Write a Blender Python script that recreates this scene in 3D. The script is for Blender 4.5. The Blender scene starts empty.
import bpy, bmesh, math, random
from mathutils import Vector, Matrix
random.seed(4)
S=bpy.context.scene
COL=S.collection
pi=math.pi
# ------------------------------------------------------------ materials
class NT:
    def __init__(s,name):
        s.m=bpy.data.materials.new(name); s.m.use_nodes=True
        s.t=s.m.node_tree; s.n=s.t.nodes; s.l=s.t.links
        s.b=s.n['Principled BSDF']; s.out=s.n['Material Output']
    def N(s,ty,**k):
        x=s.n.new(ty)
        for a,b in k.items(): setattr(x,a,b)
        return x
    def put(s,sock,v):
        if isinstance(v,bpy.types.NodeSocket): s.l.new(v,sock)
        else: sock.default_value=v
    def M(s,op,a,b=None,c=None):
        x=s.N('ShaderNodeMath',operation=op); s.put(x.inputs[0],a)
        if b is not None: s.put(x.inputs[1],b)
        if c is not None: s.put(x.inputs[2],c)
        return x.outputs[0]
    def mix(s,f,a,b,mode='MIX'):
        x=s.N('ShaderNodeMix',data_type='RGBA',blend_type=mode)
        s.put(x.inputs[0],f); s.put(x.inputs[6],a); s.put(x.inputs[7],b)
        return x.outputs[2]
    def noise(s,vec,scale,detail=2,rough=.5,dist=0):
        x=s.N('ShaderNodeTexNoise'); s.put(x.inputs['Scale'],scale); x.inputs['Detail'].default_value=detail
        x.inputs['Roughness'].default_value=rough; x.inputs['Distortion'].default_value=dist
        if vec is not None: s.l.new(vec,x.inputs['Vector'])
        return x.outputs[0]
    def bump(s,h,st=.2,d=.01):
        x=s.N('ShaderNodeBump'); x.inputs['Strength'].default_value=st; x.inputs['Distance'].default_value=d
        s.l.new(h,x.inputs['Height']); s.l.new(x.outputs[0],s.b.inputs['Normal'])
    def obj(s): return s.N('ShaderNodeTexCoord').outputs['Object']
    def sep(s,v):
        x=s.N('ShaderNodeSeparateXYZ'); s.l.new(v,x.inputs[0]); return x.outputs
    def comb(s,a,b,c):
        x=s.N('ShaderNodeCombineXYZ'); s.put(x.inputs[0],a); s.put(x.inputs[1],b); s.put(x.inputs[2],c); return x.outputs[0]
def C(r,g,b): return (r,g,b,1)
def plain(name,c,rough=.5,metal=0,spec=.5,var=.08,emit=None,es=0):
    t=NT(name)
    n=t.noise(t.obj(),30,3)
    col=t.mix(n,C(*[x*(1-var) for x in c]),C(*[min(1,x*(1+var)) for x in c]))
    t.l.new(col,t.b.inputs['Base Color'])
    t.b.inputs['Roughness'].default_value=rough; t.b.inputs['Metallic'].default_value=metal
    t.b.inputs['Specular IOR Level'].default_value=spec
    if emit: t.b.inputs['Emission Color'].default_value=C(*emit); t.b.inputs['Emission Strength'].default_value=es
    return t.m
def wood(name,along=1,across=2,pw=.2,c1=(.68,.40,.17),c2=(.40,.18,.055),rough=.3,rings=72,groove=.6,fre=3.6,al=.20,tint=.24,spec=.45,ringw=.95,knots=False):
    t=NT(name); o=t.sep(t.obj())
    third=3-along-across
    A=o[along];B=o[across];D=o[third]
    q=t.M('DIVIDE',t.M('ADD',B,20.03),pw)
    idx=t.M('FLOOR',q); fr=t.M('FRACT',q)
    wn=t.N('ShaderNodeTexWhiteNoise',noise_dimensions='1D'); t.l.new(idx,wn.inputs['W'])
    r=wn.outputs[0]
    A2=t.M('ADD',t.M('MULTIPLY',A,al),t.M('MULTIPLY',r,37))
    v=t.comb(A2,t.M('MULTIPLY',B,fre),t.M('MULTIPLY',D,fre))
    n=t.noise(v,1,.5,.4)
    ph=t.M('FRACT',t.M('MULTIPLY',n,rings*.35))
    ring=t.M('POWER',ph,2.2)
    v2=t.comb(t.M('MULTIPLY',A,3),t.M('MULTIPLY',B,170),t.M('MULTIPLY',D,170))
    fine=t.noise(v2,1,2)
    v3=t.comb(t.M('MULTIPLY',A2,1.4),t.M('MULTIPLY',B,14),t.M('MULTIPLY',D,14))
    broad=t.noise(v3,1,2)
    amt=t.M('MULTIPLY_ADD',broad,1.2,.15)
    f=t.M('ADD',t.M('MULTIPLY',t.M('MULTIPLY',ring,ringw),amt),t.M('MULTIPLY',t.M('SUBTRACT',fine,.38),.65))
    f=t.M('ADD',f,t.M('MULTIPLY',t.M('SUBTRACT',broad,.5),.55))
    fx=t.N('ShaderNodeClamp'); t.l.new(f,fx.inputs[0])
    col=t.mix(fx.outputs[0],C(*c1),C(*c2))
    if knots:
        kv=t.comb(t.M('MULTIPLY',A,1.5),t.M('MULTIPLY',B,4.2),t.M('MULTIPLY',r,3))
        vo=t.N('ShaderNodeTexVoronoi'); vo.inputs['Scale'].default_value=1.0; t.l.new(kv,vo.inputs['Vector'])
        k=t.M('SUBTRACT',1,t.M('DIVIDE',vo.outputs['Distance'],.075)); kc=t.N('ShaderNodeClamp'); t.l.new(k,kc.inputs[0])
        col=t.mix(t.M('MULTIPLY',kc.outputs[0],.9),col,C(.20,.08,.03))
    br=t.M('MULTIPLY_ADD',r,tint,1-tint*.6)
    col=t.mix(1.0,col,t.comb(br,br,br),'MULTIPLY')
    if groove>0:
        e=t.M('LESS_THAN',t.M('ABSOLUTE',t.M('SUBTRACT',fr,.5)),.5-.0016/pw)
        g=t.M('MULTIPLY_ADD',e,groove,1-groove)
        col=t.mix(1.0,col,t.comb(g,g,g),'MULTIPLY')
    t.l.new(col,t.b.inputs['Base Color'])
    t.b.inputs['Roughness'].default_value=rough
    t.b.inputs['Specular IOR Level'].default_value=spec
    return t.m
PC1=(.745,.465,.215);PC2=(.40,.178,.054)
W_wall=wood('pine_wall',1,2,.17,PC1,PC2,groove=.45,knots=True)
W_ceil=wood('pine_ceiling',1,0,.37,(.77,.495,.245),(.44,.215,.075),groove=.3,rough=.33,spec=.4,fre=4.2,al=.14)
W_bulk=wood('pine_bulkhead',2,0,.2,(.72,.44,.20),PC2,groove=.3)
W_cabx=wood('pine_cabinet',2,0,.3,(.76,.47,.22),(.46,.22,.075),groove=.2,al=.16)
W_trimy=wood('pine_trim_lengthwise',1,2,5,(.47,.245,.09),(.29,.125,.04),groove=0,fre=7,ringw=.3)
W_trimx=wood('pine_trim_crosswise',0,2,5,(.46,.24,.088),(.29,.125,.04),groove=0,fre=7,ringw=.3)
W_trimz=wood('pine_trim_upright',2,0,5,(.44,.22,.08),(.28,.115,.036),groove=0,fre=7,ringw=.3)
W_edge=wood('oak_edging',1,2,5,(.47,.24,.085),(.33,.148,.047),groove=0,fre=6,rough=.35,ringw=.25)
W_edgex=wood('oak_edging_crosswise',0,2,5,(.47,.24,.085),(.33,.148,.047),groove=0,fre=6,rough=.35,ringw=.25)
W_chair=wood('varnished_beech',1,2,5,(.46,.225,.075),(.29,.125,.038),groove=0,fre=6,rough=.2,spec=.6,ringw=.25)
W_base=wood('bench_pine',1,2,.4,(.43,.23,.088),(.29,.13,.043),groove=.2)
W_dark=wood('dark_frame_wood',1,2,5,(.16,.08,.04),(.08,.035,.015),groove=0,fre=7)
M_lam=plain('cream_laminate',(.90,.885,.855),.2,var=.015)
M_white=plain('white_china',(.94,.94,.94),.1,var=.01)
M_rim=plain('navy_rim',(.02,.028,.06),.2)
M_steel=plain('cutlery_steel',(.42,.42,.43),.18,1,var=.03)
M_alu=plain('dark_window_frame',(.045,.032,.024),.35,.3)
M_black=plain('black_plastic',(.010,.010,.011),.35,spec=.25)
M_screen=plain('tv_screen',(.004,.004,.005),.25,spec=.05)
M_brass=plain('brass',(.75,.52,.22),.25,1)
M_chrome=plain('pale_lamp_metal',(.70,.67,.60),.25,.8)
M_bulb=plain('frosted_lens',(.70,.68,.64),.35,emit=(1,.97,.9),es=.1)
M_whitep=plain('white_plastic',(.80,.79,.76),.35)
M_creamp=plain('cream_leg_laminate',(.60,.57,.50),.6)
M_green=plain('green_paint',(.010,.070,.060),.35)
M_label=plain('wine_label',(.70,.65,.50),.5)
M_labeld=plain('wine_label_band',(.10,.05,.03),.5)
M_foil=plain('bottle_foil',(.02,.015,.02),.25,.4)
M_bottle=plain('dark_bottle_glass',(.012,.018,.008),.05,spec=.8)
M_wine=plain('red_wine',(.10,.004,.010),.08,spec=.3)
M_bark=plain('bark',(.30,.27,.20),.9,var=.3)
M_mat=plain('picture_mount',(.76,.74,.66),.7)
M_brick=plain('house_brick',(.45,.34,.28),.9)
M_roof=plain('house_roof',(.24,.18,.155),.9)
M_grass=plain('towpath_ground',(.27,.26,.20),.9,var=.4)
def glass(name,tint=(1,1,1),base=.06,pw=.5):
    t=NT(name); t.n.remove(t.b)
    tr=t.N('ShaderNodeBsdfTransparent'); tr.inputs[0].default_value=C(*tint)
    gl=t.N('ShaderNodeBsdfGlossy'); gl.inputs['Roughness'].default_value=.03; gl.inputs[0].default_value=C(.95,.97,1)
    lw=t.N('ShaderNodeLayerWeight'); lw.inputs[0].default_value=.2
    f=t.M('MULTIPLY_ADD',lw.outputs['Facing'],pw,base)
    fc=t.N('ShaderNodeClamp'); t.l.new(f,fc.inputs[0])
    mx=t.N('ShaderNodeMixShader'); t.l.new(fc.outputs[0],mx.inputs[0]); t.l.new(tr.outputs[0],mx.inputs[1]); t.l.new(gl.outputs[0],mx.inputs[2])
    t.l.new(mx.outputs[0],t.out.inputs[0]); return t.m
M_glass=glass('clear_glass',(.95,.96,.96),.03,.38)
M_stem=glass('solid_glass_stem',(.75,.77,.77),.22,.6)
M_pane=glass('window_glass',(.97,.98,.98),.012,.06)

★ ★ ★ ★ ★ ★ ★

THE PROBLEM :: Which lines of the data include "scene"? Copy each of them.

REPLY TO THE TASK ::
Write a Blender Python script that recreates this scene in 3D. The script is for Blender 4.5. The Blender scene starts empty.
S=bpy.context.scene